Set task:
How many lines in these records hold the string "empty"? Reply with the number alone.

Given entries:
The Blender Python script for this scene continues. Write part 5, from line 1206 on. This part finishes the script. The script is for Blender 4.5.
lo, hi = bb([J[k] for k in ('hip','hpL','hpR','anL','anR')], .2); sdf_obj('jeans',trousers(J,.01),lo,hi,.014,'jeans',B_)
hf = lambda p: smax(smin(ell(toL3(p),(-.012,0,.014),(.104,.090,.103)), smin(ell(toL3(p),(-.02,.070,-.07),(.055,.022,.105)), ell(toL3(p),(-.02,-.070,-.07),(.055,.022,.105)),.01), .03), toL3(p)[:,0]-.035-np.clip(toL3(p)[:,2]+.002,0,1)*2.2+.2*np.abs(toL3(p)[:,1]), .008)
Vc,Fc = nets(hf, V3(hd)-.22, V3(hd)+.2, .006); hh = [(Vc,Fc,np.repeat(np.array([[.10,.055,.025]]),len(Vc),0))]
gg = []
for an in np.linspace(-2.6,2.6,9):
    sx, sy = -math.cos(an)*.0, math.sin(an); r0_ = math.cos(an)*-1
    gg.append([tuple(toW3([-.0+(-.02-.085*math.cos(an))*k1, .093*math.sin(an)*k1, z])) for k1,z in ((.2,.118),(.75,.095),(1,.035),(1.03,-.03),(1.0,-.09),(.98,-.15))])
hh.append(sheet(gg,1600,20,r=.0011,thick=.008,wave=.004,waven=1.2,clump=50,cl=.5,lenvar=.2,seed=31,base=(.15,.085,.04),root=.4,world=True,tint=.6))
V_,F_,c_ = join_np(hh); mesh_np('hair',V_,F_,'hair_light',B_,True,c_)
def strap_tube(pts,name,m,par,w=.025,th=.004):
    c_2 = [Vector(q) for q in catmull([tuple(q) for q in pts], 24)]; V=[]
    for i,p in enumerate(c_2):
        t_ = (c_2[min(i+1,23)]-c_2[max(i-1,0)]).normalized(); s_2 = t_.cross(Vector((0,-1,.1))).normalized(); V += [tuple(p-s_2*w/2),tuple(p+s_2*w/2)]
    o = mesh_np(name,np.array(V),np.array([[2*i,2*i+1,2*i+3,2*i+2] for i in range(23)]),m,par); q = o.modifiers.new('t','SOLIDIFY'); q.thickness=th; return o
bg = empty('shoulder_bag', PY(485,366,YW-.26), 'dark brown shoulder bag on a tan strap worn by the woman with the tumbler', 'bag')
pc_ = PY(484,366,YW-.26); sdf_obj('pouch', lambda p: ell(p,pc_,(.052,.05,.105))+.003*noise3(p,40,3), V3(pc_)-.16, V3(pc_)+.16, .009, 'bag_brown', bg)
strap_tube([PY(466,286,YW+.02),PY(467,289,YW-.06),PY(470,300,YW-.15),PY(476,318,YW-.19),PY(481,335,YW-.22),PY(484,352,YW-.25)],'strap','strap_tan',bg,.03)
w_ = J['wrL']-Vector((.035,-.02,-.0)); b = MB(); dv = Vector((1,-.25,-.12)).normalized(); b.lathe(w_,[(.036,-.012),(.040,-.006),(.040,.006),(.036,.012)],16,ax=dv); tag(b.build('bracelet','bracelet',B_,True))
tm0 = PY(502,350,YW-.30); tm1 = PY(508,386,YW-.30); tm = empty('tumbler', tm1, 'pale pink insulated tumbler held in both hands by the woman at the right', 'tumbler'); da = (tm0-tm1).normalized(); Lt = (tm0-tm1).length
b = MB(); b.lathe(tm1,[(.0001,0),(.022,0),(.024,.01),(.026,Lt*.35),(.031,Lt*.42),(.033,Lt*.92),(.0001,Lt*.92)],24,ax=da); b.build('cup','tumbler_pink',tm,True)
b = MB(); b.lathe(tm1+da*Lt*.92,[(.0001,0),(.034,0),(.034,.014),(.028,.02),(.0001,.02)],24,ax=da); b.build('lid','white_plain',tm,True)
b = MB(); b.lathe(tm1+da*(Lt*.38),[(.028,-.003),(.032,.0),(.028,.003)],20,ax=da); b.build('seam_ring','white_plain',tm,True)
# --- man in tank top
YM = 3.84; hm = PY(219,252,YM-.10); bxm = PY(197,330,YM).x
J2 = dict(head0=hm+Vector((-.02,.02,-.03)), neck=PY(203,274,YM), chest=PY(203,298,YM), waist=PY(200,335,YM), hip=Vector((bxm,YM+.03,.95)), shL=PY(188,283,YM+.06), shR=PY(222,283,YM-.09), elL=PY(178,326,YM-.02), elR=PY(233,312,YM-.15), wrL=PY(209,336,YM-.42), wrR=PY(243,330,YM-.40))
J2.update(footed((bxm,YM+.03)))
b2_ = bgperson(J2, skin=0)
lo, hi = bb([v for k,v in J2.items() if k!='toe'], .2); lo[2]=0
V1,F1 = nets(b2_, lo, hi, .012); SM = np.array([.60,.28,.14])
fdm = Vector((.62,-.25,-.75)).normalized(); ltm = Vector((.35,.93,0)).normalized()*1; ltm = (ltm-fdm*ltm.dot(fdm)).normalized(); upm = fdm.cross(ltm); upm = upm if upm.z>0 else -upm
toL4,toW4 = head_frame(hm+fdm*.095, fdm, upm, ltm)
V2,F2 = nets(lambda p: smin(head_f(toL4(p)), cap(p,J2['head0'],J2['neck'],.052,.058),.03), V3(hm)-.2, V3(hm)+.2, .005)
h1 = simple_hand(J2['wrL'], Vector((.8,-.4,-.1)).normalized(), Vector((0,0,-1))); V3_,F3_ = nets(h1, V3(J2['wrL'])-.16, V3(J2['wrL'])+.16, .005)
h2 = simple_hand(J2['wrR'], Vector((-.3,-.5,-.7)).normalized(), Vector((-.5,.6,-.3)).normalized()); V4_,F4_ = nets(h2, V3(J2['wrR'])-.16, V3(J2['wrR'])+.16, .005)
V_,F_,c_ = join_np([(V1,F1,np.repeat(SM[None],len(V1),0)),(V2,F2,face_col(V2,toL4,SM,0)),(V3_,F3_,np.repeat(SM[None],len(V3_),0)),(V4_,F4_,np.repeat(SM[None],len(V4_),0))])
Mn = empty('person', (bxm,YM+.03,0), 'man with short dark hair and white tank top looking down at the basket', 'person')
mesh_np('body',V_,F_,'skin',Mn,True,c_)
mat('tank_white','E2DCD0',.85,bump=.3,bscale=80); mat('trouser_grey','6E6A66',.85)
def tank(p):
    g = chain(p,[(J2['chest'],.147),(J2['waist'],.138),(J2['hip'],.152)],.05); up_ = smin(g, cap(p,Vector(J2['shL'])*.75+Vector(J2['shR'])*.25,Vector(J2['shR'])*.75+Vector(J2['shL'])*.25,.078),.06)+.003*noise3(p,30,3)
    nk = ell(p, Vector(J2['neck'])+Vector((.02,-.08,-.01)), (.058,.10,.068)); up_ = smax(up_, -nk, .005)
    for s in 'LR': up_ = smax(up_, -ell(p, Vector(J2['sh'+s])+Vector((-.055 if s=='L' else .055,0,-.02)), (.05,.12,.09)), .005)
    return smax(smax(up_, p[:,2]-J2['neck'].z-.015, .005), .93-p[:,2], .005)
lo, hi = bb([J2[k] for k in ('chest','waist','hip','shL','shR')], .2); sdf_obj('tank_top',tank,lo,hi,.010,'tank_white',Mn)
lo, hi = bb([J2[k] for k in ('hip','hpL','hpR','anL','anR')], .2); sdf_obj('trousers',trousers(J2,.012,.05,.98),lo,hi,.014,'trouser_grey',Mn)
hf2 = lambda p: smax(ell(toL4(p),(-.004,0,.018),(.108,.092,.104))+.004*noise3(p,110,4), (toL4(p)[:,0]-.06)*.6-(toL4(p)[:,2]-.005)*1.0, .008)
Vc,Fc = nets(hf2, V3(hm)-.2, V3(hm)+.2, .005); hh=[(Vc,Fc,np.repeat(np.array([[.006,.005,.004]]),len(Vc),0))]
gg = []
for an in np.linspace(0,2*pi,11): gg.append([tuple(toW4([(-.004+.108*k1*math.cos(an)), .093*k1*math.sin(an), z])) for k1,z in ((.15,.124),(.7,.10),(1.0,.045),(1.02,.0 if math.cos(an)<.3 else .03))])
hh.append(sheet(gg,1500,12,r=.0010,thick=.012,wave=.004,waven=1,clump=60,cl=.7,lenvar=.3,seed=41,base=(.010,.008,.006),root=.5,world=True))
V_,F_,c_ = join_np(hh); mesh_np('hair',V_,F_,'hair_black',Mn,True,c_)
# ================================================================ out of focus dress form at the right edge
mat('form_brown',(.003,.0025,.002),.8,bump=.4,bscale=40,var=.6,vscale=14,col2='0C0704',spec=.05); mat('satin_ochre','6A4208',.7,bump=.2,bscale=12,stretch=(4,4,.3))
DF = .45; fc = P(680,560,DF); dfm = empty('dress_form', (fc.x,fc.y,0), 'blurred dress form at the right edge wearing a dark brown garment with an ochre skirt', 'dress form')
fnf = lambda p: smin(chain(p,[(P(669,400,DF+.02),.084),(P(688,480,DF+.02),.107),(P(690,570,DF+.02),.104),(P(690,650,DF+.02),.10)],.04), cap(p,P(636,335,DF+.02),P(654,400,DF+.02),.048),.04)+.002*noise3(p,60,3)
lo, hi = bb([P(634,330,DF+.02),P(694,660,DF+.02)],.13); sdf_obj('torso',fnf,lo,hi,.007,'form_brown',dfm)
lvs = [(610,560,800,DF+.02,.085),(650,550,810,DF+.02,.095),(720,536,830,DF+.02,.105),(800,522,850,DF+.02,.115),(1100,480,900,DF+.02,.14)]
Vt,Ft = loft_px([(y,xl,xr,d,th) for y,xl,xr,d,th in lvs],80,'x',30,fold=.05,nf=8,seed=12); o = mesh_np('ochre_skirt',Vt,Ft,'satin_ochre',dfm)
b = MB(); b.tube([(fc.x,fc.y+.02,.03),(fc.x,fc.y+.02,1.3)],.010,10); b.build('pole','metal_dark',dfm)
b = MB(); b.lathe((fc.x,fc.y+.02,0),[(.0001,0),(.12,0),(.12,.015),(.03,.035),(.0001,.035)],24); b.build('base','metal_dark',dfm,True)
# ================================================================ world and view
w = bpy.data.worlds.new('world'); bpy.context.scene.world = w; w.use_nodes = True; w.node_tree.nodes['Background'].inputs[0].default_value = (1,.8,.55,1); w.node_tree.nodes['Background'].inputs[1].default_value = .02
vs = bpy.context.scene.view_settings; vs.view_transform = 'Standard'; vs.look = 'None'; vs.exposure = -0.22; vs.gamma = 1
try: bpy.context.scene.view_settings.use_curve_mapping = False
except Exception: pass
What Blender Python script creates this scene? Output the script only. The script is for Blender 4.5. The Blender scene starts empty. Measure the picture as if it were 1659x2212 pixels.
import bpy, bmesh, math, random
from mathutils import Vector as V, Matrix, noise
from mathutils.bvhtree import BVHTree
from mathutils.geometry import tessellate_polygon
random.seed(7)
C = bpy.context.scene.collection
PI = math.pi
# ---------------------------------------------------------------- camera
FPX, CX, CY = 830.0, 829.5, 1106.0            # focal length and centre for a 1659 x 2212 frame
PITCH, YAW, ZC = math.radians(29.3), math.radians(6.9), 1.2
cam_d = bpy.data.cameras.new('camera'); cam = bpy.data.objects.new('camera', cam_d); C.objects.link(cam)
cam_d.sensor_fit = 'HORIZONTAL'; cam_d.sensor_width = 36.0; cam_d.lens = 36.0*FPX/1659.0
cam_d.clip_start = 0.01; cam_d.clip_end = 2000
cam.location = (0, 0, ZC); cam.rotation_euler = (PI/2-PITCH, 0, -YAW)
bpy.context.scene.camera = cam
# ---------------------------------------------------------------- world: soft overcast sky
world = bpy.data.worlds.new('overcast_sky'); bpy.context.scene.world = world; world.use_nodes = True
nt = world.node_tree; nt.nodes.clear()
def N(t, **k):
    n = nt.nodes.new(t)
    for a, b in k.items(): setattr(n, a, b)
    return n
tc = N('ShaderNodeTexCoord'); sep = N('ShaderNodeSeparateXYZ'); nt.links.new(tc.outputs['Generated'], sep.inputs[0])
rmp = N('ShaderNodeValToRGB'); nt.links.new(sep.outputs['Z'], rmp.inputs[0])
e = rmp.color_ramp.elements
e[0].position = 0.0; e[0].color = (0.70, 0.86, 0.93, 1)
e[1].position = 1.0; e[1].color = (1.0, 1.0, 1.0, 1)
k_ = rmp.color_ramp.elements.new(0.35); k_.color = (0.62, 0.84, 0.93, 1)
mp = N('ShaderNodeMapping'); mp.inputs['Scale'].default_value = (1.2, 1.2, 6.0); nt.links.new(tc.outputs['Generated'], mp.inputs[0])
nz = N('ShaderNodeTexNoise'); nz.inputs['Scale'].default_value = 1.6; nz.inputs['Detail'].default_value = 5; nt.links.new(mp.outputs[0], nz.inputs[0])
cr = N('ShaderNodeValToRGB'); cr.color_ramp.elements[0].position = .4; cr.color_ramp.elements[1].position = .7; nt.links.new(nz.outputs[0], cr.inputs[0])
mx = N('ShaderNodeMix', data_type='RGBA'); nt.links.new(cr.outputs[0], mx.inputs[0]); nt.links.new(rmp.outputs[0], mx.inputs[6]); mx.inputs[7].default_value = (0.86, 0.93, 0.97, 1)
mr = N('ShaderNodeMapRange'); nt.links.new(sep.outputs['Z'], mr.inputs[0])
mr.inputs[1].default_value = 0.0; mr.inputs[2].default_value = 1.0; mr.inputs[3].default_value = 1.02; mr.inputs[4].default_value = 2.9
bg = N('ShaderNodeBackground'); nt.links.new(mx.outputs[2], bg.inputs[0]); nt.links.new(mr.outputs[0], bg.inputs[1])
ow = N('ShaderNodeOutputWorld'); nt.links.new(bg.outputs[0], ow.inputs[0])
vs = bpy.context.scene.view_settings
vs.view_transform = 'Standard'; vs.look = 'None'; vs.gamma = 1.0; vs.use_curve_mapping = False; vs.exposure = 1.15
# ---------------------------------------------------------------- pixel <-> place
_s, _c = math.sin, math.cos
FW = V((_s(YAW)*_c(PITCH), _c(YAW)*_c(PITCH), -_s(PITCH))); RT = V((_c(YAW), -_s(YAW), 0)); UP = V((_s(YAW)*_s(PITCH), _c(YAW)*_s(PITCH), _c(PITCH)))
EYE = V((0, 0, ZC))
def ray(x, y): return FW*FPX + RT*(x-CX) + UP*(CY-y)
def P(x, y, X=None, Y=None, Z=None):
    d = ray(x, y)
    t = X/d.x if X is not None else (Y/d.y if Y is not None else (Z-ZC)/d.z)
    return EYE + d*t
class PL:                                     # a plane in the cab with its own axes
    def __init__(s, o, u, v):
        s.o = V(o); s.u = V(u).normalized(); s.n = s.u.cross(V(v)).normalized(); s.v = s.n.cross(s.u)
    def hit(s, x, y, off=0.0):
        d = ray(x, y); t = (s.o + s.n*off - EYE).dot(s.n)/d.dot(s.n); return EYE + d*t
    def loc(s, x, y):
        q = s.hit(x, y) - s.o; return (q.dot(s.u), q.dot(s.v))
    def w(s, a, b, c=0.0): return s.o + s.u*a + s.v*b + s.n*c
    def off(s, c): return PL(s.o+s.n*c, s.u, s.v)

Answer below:
5